Eso hizo mi hermano y lo hizo bien; la prueba es que, cuando su vida dio un brusco volantazo y le faltaron ánimos para volver a la vieja escuela, sus hijos recogieron el testigo y la han mantenido viva y abierta durante veinticinco años más. Pero, como ya se temía Mafalda, a veces llevamos la vida adelante y a veces la vida nos lleva por delante a nosotros; y ahora les toca a ellos apurar «con dolor de corazón» este capítulo de sus vidas por diferentes razones.
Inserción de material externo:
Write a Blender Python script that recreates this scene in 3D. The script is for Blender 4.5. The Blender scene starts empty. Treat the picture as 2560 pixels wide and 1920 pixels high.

El hijo mayor hace siete años que emigró a latitudes tan lejanas que, cuando mira al cielo por la noche, no ve las mismas estrellas que le iluminaban en las noches de La Urz. Pero en esas miradas, y en sus paseos por los senderos australes, conserva en su zurrón aquellas noches y los senderos de sus veranos infantiles. El menor no se ha ido tan lejos, pero sí lo suficiente como para no poder regresar tantas veces como quisiera; además, ya tiene su propia familia con dos niños pequeños (uno de ellos también «encargado» allí) y, como le ha dicho su padre, ahora tiene que buscar su propio sitio para que sus hijos tengan la misma oportunidad que él disfrutó de niño; se va pero se lleva bajo la piel el sabor violáceo de las moras de agosto y el fulgor ambarino de la miel en la que metía el dedo cuando era un niño (su vecino le ha recordado que cuando lloraba sólo se calmaba si le daba una tosta de jamón con miel).

Esta es solamente una ínfima anécdota para la humanidad pero una historia decisiva para esta familia, que concluirá cuando termine el verano y la vieja escuela de La Urz, ya vacía y silenciosa, quede atrás sin fecha de regreso. La historia concluirá, pero no se perderá en el aire ni en la lluvia mientras todos nosotros la recordemos y sepamos transmitirla. Sí, es tiempo de decir adiós, y hay que saber hacerlo con sosiego y elegancia, igual que hace unos días se despidió de nosotros Joan Baez.